Our partnership with ECMWF is one that we greatly value. We share the same ambition and mission to protect our communities and achieve universal access to early warning systems. We share the same vision of a society better informed of the risks and impact of climate change. We seek to support mitigation through improved monitoring of greenhouse gas emissions.

Professor Petteri Taalas, Secretary-General of the WMO

Supporting the World Meteorological Organization (WMO) is one of our founding objectives and holds an important place in our ten-year Strategy to 2030.

We are proud of our wide-ranging close collaboration, which includes the provision of free datasets to WMO Members and discounted access to our full catalogue of products; the support of fellowships and projects to improve severe weather forecasting in developing countries; participation in expert teams on scientific, technical and policy matters; and training in numerical weather forecasting and in making use of our forecast products. Observations sourced via the WMO’s global exchange programmes also provide vital data for all our Earth system modelling activities.

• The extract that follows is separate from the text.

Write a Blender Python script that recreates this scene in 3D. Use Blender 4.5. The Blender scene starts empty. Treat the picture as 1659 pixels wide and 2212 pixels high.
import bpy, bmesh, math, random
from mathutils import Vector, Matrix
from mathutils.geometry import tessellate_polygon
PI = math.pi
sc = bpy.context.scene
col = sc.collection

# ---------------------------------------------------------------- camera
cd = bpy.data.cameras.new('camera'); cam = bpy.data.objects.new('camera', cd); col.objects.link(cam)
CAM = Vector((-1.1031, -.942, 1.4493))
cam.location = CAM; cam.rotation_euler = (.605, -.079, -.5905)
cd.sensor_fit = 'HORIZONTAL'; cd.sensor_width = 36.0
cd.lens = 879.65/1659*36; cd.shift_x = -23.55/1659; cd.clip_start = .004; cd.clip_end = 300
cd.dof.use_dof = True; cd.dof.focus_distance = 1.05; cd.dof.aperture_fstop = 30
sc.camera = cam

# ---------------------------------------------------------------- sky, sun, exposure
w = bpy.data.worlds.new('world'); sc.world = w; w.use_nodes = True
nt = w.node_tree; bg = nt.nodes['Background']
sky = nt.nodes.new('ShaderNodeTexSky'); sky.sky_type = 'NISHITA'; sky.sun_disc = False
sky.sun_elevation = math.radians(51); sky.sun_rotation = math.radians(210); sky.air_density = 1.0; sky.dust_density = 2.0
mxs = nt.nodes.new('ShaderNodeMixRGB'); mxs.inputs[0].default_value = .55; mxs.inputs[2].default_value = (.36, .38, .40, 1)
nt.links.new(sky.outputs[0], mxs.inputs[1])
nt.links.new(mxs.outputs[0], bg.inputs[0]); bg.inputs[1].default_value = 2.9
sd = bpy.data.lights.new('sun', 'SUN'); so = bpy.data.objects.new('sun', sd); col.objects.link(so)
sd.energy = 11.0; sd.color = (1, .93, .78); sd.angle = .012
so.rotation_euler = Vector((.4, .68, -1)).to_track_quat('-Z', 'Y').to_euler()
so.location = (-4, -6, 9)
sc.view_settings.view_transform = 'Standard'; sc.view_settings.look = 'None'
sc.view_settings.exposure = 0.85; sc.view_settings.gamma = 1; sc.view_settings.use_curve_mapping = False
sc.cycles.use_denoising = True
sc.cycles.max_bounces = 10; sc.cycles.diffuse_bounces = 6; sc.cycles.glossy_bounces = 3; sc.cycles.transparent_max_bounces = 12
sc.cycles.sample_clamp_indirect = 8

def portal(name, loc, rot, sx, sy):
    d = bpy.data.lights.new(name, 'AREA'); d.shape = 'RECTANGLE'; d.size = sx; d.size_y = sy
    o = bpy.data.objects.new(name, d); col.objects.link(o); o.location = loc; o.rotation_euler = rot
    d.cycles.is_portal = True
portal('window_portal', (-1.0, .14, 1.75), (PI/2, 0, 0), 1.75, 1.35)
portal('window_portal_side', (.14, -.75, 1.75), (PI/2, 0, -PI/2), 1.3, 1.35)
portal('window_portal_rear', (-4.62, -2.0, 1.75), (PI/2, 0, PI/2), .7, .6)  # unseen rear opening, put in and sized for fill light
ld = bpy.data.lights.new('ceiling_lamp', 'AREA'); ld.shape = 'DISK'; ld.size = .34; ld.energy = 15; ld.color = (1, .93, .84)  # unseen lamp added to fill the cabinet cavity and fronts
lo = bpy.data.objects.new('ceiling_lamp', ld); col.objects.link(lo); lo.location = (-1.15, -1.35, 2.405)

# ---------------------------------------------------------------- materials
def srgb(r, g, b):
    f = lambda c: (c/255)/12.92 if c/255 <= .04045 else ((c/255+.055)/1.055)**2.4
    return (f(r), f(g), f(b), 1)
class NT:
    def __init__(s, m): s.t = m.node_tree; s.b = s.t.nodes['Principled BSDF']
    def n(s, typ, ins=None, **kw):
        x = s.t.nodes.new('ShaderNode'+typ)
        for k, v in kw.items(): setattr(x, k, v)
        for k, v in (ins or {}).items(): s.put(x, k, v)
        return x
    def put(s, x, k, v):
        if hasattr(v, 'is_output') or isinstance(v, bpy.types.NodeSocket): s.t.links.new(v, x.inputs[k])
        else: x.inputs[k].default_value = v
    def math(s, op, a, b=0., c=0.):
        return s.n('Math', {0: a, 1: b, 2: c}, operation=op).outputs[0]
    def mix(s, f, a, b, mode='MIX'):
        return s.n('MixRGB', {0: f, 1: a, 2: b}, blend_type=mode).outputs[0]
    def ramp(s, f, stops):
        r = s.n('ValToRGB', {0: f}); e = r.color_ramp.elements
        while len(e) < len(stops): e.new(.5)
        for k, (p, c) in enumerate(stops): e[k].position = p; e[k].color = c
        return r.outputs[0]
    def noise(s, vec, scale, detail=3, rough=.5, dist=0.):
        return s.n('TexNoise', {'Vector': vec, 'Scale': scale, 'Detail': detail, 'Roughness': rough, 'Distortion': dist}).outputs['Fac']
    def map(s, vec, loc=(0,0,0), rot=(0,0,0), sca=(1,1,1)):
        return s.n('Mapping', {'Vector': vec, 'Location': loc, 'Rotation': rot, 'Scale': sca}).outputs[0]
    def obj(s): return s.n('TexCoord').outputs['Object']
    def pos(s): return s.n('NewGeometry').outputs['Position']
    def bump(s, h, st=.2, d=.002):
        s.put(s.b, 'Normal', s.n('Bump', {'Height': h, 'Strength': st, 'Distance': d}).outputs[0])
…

Working with the WMO Extract from ECMWF open chart for geopotential at 500 hPa and temperature at 850 hPa for South East Europe.

As a Global Centre in the WMO Severe Weather Forecasting programme, we provide high-resolution and ensemble products to support national meteorological services in developing and least-developed countries.

Our experts also contribute to the WMO Research Board, as well as various committees; working, study and advisory groups; and expert teams, such as the Expert Team on Data Standards, and on issues relating to the World Weather Watch – a programme which combines expertise in weather forecasting to make meteorological and related environmental information available in all countries.

During 2021 we agreed key changes to our policies to significantly reduce the cost of accessing ECMWF real-time data for WMO national meteorological and hydrological services (NMHSs). From 2022, we will remove the ‘information cost’ of such data and apply only handling charges for the provision of the service.

We also made the decision to release the ECMWF Open Data (real-time) dataset. Two datasets, which we were providing according to WMO’s policy, were consolidated ready to be made available early in 2022 under a licence that allows the data to be freely redistributed and used commercially.

We have also supported WMO NMHSs with access to data through project collaborations such as the South-East European Multi-Hazard Early Warning Advisory System (SEE-MHEWS-A), which aims to strengthen the existing early warning capacity in the region. During the year, free access to our web-based ecCharts forecasts for Europe was provided to all SEE-MHEWS-A countries that provided additional observations, which can be used for verification purposes or improved analysis.

In October we welcomed the release of a WMO resolution on the international exchange of Earth system data. We had contributed to the drafting of this new Unified Data Policy and will continue to engage with the WMO as it is implemented.

Another key project during 2021 was our involvement with the new Systematic Observations Financing Facility (SOFF). This partnership between the WMO, UN Environment Programme (UNEP) and UN Development Programme (UNDP) aims to provide financial support to the least-developed countries to aid investments in observational capacity. Our role has been to participate in working groups to develop the concept and in events to publicise the initiative. We also provided supporting material to demonstrate the necessity of making investments to support least-developed countries, where observations are scarcer. In terms of forecast quality, investing in these areas gives better results than investing in regions which are already data rich.

We renewed our Memorandum of Understanding for the WMO Integrated Global Observing System (WIGOS) Data Quality Monitoring System (WDQMS). The system is considered by the WMO to be one of the key tools for monitoring the progress of the implementation of the Global Basic Observing Network – a set of global standards that aims to ensure consistent access to essential observations.

In September we welcomed a WMO Fellow from the National Department of Meteorology of Cameroon to join ECMWF for one year to develop an application for Africa using the Copernicus Climate Data Store. The scheme is part of long-standing efforts by the WMO and ECMWF to raise the level of scientific knowledge in weather forecasting across the globe.